Para fazer conversa mole, Soe Nay Linn queixa-se das raparigas locais que sempre o rejeitaram devido aos seus olhos, e eu abismado fico, pois deveria ter acontecido precisamente o contrário, dado o exotismo que a mestiçagem sempre proporciona. «Diziam que eu tinha olhos de gato e por isso não confiavam em mim», confidencia ele. Mas isso foi há uns anos. Entretanto, encontrou a mulher certa e a ela se quer dedicar, não lhe fazendo diferença, por isso, o que pensam as mocetonas locais. Já com as estrangeiras, a história é outra. Mostram-se fascinadas pelo tom verde-azeitona dos seus olhos, dizendo-lhe eu que doravante pode mencionar-lhes as suas raízes lusitanas, acabando Soe por admitir: «Se fosse solteiro, não pensava duas vezes: casava-me com uma estrangeira».

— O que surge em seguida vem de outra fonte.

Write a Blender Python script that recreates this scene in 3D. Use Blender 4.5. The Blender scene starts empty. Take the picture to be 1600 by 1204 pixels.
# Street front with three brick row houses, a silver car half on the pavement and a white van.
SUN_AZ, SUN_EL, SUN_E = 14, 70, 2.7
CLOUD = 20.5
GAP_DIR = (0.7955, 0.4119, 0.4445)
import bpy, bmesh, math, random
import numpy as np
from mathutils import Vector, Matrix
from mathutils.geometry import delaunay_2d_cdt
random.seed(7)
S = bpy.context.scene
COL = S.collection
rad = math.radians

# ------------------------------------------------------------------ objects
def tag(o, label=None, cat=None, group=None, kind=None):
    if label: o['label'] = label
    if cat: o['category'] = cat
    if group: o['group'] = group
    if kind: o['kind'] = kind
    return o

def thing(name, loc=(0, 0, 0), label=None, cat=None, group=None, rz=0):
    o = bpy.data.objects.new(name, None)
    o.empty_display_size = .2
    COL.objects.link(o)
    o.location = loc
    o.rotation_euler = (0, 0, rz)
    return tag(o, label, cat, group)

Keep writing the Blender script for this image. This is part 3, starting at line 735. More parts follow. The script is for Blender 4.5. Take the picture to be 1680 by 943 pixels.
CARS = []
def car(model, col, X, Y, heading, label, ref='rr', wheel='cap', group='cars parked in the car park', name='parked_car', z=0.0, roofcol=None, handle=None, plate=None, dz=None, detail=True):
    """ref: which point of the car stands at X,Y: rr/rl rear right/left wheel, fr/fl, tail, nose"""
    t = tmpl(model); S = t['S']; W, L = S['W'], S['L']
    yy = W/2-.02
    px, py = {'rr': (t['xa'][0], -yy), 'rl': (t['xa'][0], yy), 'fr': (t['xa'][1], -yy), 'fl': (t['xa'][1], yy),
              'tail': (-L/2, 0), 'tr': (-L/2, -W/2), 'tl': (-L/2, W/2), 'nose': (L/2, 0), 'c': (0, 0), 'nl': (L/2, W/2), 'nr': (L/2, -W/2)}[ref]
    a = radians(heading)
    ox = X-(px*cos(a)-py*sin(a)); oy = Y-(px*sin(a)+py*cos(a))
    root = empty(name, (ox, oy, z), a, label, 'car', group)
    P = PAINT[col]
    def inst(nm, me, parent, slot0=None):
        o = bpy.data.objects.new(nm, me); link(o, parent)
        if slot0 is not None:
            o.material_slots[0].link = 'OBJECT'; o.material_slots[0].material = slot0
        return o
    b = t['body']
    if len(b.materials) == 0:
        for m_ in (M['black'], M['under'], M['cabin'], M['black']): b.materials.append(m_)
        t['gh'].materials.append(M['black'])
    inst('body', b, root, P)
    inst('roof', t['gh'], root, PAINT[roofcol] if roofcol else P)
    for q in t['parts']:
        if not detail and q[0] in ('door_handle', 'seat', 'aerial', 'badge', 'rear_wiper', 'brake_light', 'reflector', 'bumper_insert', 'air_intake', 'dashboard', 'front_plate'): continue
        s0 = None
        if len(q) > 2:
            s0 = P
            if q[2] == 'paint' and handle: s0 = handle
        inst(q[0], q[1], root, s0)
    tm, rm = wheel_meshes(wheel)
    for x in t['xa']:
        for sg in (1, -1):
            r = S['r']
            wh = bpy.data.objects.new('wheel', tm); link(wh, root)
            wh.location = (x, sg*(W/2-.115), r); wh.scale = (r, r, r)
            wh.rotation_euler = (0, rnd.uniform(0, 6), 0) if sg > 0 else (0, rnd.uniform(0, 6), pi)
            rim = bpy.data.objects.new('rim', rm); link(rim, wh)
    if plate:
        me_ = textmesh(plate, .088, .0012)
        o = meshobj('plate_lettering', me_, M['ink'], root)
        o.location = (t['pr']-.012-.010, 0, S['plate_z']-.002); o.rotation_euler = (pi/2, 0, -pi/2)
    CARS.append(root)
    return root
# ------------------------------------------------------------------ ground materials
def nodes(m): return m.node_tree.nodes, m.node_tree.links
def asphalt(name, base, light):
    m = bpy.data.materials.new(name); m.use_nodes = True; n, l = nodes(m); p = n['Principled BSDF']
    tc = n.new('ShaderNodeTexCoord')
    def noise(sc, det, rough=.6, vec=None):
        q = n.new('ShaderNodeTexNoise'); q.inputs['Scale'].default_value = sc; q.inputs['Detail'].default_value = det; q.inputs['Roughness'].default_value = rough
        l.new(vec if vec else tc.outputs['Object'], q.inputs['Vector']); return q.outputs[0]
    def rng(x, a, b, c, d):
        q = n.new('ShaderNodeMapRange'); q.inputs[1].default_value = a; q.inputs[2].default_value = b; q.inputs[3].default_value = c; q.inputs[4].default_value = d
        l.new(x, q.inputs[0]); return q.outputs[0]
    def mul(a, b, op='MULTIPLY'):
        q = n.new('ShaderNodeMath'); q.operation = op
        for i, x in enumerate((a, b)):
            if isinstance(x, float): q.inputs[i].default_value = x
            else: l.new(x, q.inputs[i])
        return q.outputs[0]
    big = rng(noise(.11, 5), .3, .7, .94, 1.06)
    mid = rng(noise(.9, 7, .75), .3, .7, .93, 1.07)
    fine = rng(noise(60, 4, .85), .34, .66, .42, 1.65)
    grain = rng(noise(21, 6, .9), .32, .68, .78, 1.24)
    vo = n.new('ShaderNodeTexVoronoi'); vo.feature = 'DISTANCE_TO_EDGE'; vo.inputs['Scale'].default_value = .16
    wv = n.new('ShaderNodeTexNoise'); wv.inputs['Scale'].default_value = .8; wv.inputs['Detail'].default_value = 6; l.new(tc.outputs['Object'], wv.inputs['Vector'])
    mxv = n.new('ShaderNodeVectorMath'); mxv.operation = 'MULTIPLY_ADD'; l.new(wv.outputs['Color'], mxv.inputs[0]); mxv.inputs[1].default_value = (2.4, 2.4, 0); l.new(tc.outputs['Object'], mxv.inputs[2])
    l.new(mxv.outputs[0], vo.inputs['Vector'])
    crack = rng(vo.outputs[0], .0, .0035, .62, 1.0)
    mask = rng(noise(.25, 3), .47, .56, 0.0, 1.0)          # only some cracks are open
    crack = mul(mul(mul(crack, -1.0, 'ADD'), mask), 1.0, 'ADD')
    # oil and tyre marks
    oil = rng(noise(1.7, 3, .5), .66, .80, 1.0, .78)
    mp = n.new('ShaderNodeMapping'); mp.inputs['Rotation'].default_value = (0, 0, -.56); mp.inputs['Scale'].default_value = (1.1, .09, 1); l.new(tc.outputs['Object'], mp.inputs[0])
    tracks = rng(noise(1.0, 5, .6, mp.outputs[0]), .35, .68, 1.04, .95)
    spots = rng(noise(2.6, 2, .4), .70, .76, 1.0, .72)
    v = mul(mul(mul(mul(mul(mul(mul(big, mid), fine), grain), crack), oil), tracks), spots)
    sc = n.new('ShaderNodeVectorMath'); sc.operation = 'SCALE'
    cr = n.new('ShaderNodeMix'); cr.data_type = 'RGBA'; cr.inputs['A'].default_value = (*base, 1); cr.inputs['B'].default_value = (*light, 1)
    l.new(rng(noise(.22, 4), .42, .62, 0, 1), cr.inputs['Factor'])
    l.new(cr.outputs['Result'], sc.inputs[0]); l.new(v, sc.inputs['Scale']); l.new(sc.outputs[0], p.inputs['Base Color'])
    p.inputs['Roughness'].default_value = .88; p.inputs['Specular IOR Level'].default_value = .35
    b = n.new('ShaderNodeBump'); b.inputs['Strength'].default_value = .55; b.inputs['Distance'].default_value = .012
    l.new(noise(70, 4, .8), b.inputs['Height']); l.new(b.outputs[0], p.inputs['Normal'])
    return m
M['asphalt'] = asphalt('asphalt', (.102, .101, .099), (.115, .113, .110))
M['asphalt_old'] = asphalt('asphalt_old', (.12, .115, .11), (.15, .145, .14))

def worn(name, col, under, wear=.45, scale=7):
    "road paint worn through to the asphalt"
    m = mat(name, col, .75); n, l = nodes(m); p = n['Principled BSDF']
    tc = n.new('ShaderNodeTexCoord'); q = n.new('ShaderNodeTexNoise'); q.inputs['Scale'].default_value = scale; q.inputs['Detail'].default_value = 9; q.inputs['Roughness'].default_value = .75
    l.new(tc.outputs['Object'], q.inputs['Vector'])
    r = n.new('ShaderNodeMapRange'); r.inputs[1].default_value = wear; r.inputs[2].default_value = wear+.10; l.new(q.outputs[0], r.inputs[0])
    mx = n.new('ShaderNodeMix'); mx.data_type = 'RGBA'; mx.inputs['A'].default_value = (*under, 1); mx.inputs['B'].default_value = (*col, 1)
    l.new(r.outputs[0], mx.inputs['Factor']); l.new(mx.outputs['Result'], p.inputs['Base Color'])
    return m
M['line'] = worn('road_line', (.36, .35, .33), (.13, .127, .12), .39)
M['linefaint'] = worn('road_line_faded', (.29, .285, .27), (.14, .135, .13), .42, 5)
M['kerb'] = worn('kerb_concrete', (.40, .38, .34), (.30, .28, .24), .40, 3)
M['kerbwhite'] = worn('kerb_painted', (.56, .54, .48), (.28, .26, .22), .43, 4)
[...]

Do lado direito vai surgindo um terreno militar. Vários quilómetros de muro até atingirmos uma das entradas. «O exército apodera-se sempre de grandes áreas de terreno», comenta Soe. «Às vezes não me deixam passar… Mas se o cliente é estrangeiro, não costuma haver problema». Como não vejo qualquer uniforme à vista vou filmando e fotografando, mais ou menos descontraidamente, até que Soe, apercebendo-se do meu descuido, exclama, assustado: «Por favor, não filme aqui!». Malgrado a mudança política, o exército continua a deter todo o poder e os cidadãos temem-no como o temiam no malfadado tempo dos generais. Ou seja, os gulosos e prepotentes do costume continuam de batuta na mão. Como diz o ditado: “os velhos hábitos tardam a esvanecer-se”.